## WHAT YOU NEED TO DO
Locate and copy all lines bearing the word "high".
####################
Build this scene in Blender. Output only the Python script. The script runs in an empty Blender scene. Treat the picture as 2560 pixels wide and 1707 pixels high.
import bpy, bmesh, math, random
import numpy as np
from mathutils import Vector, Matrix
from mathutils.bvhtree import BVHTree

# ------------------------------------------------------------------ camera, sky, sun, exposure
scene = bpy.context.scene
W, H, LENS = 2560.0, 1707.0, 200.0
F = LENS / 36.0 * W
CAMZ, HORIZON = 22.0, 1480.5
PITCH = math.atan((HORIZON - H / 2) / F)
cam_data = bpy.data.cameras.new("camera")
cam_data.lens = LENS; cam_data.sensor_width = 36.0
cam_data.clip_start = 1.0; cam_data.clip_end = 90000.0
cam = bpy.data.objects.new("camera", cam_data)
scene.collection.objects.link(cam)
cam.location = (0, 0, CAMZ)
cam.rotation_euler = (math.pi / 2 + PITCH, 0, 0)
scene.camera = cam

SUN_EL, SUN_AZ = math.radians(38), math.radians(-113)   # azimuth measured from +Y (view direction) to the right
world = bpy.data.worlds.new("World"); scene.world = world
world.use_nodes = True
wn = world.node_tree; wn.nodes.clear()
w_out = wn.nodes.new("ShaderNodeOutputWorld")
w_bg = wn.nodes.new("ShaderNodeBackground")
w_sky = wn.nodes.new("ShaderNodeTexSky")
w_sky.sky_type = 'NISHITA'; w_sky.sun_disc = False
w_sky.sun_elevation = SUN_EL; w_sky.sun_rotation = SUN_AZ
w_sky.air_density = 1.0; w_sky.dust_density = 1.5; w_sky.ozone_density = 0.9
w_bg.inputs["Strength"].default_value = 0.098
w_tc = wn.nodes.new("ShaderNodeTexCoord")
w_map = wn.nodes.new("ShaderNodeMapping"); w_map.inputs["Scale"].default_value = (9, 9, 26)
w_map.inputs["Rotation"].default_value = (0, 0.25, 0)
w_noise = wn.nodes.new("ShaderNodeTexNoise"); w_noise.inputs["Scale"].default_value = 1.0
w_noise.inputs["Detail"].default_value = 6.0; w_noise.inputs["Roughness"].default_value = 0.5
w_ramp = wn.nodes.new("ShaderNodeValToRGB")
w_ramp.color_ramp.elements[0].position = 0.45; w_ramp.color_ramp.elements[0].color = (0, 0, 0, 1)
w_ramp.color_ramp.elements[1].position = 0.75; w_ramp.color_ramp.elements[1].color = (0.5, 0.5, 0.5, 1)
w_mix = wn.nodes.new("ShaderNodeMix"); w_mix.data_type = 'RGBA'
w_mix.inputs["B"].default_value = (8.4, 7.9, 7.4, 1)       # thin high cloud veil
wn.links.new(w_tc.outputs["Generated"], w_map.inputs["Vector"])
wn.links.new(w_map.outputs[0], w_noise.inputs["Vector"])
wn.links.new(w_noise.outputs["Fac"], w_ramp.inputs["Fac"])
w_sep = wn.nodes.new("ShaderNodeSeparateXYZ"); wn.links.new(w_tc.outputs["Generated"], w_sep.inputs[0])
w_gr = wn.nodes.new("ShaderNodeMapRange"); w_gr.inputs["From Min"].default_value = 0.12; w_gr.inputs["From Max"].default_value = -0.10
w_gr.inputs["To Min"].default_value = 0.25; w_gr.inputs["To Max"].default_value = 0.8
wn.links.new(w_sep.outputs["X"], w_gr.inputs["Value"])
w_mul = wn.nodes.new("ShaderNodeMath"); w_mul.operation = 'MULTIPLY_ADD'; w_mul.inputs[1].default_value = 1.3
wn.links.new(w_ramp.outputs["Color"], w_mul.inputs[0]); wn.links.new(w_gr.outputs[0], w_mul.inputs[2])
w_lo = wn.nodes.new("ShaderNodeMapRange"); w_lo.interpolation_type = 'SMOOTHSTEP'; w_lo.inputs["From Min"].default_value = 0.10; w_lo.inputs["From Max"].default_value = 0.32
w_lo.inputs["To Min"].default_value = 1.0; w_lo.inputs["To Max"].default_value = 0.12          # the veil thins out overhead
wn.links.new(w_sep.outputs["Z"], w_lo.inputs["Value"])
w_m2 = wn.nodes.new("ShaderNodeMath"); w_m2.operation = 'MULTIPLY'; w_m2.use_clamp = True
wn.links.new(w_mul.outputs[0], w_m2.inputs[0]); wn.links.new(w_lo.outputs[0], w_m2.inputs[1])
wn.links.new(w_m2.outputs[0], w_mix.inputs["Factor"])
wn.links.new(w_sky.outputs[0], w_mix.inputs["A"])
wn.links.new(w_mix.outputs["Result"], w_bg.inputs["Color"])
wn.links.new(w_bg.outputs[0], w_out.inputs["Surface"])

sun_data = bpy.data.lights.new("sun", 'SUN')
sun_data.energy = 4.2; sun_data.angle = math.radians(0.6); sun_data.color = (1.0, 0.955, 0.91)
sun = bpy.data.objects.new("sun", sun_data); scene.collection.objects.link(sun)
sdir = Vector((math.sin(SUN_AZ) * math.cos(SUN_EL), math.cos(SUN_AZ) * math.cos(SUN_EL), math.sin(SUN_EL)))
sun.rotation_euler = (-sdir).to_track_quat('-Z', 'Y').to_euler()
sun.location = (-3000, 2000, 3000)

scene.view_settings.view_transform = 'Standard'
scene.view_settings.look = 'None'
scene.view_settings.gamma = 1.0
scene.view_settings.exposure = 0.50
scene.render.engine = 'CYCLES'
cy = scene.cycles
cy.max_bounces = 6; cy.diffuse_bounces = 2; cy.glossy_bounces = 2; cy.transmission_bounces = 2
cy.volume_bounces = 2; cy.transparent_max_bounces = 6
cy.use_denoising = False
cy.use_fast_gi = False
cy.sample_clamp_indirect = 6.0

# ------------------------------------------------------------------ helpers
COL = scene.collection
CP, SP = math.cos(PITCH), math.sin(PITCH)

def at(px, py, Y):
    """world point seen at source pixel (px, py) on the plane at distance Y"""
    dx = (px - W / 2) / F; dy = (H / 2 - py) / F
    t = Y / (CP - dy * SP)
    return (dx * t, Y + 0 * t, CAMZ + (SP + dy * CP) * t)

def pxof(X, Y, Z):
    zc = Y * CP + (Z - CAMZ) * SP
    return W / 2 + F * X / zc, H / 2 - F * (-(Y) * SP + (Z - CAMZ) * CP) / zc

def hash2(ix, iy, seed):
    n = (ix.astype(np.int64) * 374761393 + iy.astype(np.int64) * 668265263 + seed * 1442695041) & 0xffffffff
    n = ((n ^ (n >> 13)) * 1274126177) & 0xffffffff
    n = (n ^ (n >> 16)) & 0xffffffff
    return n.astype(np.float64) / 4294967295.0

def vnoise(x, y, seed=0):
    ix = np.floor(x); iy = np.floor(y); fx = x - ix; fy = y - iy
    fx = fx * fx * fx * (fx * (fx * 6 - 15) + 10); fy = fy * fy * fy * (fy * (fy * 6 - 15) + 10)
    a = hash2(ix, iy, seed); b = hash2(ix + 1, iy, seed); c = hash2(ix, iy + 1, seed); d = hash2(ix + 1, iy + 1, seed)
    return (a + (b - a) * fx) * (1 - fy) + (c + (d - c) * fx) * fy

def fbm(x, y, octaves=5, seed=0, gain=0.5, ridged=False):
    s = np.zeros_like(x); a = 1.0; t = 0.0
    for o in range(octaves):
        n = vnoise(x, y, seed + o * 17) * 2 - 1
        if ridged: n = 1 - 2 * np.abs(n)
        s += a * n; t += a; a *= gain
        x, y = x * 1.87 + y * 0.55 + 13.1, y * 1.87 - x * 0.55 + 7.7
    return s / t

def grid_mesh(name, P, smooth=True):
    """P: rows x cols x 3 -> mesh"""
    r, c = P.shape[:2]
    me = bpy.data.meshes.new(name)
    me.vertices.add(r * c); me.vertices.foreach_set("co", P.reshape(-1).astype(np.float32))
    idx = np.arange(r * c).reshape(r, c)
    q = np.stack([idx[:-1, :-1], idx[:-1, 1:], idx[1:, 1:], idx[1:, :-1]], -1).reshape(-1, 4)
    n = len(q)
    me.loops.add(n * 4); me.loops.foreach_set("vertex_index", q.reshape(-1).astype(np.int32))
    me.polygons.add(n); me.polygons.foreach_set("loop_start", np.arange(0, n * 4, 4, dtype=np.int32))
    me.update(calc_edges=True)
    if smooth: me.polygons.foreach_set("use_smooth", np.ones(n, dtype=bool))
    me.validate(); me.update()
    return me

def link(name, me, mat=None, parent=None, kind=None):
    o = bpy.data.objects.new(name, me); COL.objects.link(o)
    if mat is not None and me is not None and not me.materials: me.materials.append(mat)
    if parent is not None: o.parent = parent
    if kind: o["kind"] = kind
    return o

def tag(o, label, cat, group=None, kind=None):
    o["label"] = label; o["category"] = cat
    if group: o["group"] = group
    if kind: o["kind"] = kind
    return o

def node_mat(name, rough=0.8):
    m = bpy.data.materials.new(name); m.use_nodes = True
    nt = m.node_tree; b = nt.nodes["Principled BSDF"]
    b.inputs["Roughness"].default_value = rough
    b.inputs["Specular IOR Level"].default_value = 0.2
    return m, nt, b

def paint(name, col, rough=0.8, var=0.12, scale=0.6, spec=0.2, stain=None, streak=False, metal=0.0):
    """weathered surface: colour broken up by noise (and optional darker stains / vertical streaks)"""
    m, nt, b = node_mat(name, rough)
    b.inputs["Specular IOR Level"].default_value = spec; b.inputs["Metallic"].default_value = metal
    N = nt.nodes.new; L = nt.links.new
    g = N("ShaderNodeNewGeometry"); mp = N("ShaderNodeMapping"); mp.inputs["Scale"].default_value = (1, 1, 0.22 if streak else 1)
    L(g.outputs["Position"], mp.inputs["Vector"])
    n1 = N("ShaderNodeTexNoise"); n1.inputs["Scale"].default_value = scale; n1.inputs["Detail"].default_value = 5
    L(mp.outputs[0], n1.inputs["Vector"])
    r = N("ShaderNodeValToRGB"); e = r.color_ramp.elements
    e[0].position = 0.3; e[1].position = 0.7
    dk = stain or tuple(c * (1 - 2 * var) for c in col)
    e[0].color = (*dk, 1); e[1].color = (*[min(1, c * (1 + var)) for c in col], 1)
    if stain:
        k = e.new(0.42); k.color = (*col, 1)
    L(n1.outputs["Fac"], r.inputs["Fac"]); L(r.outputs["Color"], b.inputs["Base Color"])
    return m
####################
## CORRECT RESULT
Build this scene in Blender. Output only the Python script. The script runs in an empty Blender scene. Treat the picture as 2560 pixels wide and 1707 pixels high.
w_mix.inputs["B"].default_value = (8.4, 7.9, 7.4, 1)       # thin high cloud veil